One thought on “Tensions Rising over Trade Union Legislation

  1. Even with the election on the horizon, this growing conflict represents, I would argue, something of greater significance.

    For the first time that I can remember, the First Minister is threatening not just party political, not just inter-governmental but institutional defiance of a Westminster Act.

    The underlying tension seems to be between the Welsh Government pursuing a social democratic agenda and a Conservative Government in Westminster pursuing a laissez-faire one, especially concerning employment relationships.

    Carwyn is adopting a position within the confines of statute and common law. I assume he is basing his view on the decision of the Supreme Court which ruled that the Agricultural Sector (Wales) Act 2014 dealing with agricultural wages was valid in that it dealt with a devolved matter, agriculture.
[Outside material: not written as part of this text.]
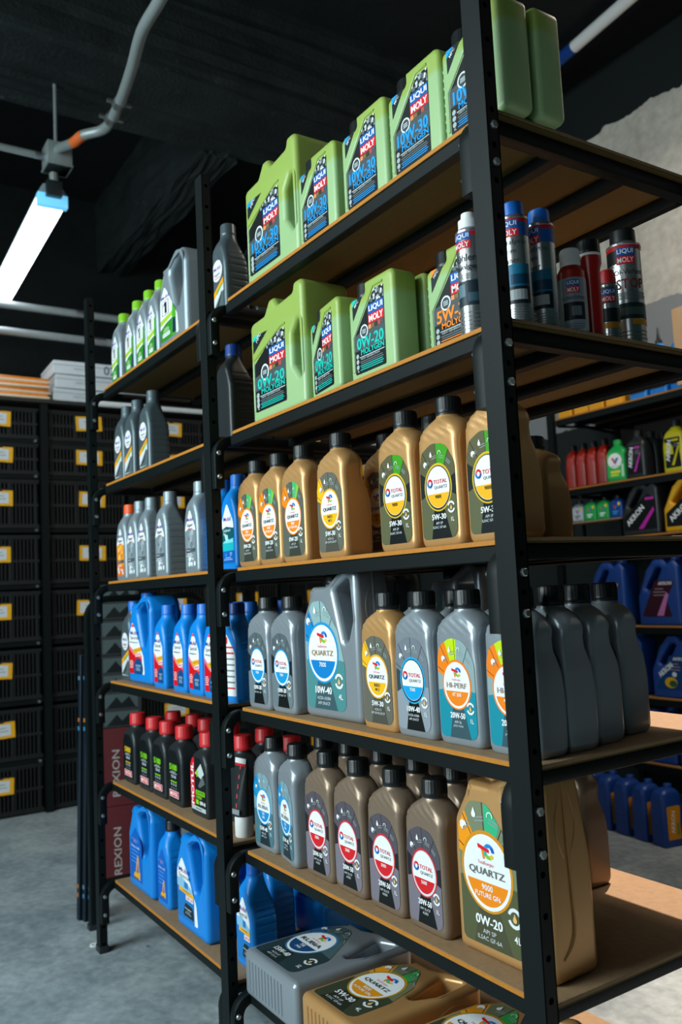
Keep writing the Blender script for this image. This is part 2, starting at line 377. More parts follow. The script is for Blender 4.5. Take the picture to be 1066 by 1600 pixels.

Presumably the argument will be that health and education are devolved matters and therefore conditions of work that apply to workers in those sectors are also devolved.

    Plaid Cymru has taken matters one step further in calling for the devolution of employment law, which is not surprising. However Welsh Labour should consider this as an option. The Welsh electorate has no particular appetite for adopting Conservative attitudes towards the workforce or employment rights and such an agenda is being pushed by a party that gained only 37% of the UK vote. One of the reasons for this measure being railroaded is the fact that it does not enjoy popular support.

    This is an area where Labour could play to a strength and seek to take Welsh workers out of the Conservative firing line altogether. I suspect that Carwyn will seek to exhaust the tactical path before considering the more strategic one. But if he and Welsh Labour did, they would find themselves, somewhat embarrassingly, alongside the SNP who are also taking their country down the social democratic route.